Fraise also outlined current expenditures for the first half of the current fiscal year.

“Not including wages right now we’re spending 46% on workforce (development), 32% on business attraction, 13% on marketing and 9% on BRE (Business retention and expansion),” Fraise said. “When you figure in wages attraction goes to 48%, workforce is 23%, BRE is 19% and marketing is 10%.”

“I think it’s very important that we have skin in the game. I think it’s important that we don’t interrupt that $210,000 and I think that is very reasonable,” Pflug said.

Supervisor Ron Fedler asked if the LCEDG staff and board thought at some point the group could be self-sufficient.

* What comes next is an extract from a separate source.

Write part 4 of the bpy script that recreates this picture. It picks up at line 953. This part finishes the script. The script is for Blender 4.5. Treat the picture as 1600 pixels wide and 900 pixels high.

“When we first started, the goal was for it -at some point- to be self-sustaining and tax payer money wouldn’t go in,” Fedler said. “At what point would you say it would be self-sustaining without tax payer dollars? We would still help with places like AmJet, because that brings more money into the county, but when would it be self-sustaining?”

Morris said his bank’s board decided to be involved in the capital campaign because of the direction of the board, and because local governments were vested as well.

“You know its one of the reasons we as a bank made a commitment to their capital campaign because they are focused on how they are using those resources. But another thing is that the county is involved. Personally I feel really good about where it is going. I mean let’s be transparent, I was pretty vocal 5-7 years ago about the direction it was going, but I’ve changed my tune and I like the direction it’s going.”

Fraise referred to Iowa officials including Gov. Terry Branstad, Lt. Gov. Kim Reynolds and Iowa Economic Development Authority Director Debi Durham who have all indicated in speeches, platforms and programming that 80% of Iowa’s future economic growth will come from expanding Iowa industries.

“We think it’s very important to pay close attention to that,” he said.

Supervisor Gary Folluo said the county should be invested in its economic health in one way or another. But he said expansion over attraction comes with a price.

“I think we should always be invested in economic development. To what degree is based on the board’s direction,” Gary Folluo said.

“One of the problems we run into is when a new industry comes in they cannibalize current workers. What is going on with the rapid response team and how do you see that working? The LCEDG is growing and I like the way it’s going, but I’d like to hear more about the rapid response team.”

Fraise said LCEDG is  currently working on a rapid response team from members of the Fort Madison Economic Development Corp. and The Keokuk Economic Development Corp. to react quickly to RFPs because he says inquiries are getting shorter time frames and potential investors want information in a matter of days and not weeks.

“You guys truly have a plan here and that’s what I’m really looking at. Everything you have here on the table today makes sense,” Pflug said.